Como el problema que estamos intentando abordar con esta problematización del espacio tiene que ver con la experiencia civilizatoria, con la vida cotidiana y con las formas en que vivimos el día a día en sociable insociabilidad –con lujo de violencia, control, disciplina y administración de la vida y la muerte–, en este trabajo queremos explorar el espacio no en su devenir lugar –extensión–, ni en su devenir campo interior del pensamiento –ni de los sentimientos–, sino en su devenir territorio. No terreno, no hábitat, no demarcación de terreno, no tierra, sino territorio. Nos referimos a ese plano de inmanencia en el que Deleuze encuentra la manera de localizar el funcionamiento de lo ente sobre la base de la composición de un cuerpo sin órganos7 de los seres humanos que funciona maquínicamente al establecer conexiones con el resto de los entes.8 Nos referimos a esa forma específica de la ontología en la que el funcionamiento de los entes se hace inteligible por medio del establecimiento de sus relaciones incorporales.9 Un territorio es, ante todo, un plano de inmanencia, un plano abstracto en el que pueden cartografiarse las distintas relaciones entre los entes.10 Pero también es, simultáneamente, algo muy concreto; es ese plano en el que se llevan a cabo los agenciamientos y las composiciones de los entes.

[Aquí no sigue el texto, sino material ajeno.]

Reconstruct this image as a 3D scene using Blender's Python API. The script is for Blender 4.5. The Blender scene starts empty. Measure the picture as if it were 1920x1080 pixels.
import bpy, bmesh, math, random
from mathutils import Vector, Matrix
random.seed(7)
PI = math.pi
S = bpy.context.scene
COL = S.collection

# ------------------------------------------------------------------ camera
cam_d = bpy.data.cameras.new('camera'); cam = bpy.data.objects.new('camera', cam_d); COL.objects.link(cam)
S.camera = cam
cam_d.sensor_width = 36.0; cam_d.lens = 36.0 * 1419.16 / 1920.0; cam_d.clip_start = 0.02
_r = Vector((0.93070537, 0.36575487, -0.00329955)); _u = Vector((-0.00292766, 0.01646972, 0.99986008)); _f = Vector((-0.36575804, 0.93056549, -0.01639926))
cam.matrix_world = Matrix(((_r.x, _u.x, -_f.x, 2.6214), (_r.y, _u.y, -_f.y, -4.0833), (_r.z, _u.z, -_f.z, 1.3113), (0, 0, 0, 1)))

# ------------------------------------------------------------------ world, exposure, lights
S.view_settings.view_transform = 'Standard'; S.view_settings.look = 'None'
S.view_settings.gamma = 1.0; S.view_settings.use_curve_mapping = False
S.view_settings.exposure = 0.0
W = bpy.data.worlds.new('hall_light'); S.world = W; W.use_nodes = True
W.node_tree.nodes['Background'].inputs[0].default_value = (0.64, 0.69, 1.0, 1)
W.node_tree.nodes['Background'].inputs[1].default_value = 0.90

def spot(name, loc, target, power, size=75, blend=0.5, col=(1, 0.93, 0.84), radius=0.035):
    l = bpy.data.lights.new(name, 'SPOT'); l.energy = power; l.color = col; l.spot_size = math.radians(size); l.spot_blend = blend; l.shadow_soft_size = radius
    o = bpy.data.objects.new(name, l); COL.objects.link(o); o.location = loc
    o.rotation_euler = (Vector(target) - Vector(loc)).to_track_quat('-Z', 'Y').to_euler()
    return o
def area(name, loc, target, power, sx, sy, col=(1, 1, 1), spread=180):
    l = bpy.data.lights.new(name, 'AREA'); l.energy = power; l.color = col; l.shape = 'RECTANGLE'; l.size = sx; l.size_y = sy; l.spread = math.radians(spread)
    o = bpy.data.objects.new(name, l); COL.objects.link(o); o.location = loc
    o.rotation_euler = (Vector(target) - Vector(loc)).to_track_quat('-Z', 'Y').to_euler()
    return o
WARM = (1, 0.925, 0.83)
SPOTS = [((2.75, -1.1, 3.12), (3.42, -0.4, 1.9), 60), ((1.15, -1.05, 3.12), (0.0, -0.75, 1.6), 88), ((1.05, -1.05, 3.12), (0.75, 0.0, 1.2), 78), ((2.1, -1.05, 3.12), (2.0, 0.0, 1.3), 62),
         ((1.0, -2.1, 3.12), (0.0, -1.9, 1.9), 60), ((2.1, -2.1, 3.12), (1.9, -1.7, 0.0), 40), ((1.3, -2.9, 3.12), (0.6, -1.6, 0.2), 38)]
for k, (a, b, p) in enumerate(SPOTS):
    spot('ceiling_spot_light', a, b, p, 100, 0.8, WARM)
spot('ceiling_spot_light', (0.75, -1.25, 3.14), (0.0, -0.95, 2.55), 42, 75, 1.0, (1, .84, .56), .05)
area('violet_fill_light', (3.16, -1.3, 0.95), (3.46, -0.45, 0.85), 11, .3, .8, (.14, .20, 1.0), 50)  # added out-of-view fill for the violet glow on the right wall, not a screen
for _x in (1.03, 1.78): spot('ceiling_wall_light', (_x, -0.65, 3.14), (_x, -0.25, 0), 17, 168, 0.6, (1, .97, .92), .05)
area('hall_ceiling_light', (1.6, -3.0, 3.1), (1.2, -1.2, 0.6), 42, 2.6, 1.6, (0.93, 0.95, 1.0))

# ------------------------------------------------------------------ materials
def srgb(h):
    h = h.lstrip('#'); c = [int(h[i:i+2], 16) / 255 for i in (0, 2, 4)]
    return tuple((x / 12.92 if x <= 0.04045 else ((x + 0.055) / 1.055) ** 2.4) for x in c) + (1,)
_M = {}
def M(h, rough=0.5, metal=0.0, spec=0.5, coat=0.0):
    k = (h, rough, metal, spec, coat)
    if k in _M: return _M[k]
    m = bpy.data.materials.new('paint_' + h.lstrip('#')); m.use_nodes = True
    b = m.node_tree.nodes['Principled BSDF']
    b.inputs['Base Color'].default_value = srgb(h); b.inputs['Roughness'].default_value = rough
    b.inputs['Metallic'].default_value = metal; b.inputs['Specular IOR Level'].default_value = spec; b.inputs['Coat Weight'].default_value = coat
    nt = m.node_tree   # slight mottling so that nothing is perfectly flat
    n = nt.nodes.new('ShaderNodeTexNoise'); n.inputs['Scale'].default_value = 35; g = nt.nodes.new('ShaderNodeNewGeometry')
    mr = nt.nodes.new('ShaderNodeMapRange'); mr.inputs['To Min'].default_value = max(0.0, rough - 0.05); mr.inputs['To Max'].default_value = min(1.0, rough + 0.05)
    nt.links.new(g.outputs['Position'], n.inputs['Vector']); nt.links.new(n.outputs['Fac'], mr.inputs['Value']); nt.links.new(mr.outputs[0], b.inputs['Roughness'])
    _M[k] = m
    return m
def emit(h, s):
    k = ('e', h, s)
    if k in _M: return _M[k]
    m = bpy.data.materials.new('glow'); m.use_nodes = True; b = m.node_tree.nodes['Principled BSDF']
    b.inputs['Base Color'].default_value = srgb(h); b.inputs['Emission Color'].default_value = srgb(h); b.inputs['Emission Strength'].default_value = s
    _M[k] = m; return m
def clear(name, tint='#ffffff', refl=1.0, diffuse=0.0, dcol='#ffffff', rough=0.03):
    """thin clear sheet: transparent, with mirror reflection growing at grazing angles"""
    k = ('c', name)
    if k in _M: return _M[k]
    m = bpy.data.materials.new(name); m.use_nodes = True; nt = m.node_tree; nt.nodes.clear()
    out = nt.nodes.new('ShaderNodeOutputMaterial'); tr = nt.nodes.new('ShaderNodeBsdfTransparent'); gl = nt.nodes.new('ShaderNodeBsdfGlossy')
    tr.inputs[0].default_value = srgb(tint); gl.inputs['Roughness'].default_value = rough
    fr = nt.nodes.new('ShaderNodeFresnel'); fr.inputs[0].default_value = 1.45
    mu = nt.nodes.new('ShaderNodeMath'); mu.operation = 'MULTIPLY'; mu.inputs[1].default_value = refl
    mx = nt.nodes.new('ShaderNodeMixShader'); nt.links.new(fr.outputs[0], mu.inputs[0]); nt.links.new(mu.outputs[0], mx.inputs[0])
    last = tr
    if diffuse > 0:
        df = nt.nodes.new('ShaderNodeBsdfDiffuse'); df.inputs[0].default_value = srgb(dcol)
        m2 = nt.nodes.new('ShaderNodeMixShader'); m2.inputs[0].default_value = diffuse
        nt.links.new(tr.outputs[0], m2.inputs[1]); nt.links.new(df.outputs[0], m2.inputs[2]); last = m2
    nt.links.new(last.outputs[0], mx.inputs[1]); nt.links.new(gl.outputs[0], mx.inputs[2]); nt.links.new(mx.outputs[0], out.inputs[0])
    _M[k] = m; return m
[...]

Todos tenemos un territorio, todo tiene un territorio; es decir, su propio plano de inmanencia. Se trata de ese campo intensivo que nos define, que codifica lo ente, que le da sentido, significado –si se quiere, unidad–. Toda experiencia es vivible y pensable gracias a que estamos en un territorio donde las cosas tienen un significado, una codificación. Un territorio es una forma del espacio codificada de tal manera que sus componentes se conectan y adquieren un funcionamiento, un sentido. El territorio sería, en este sentido, la condición de posibilidad de toda vivencia.11

El espacio, entonces, en cuanto radical construcción lingüística, conceptual y relacional de los elementos que constituyen el sentido de su propia interioridad y exterioridad, es susceptible de devenir territorio en el orden de lo incorporal ontológico que posibilita toda comprensión de la extensión, la corporalidad y la subjetivación en el orden de lo ente. Esta conceptualización, podemos colegir, precedería a toda conceptualización del espacio en el orden de la extensión, es decir, precedería en el orden de lo ontológico a la concepción del espacio como lugar o extensión.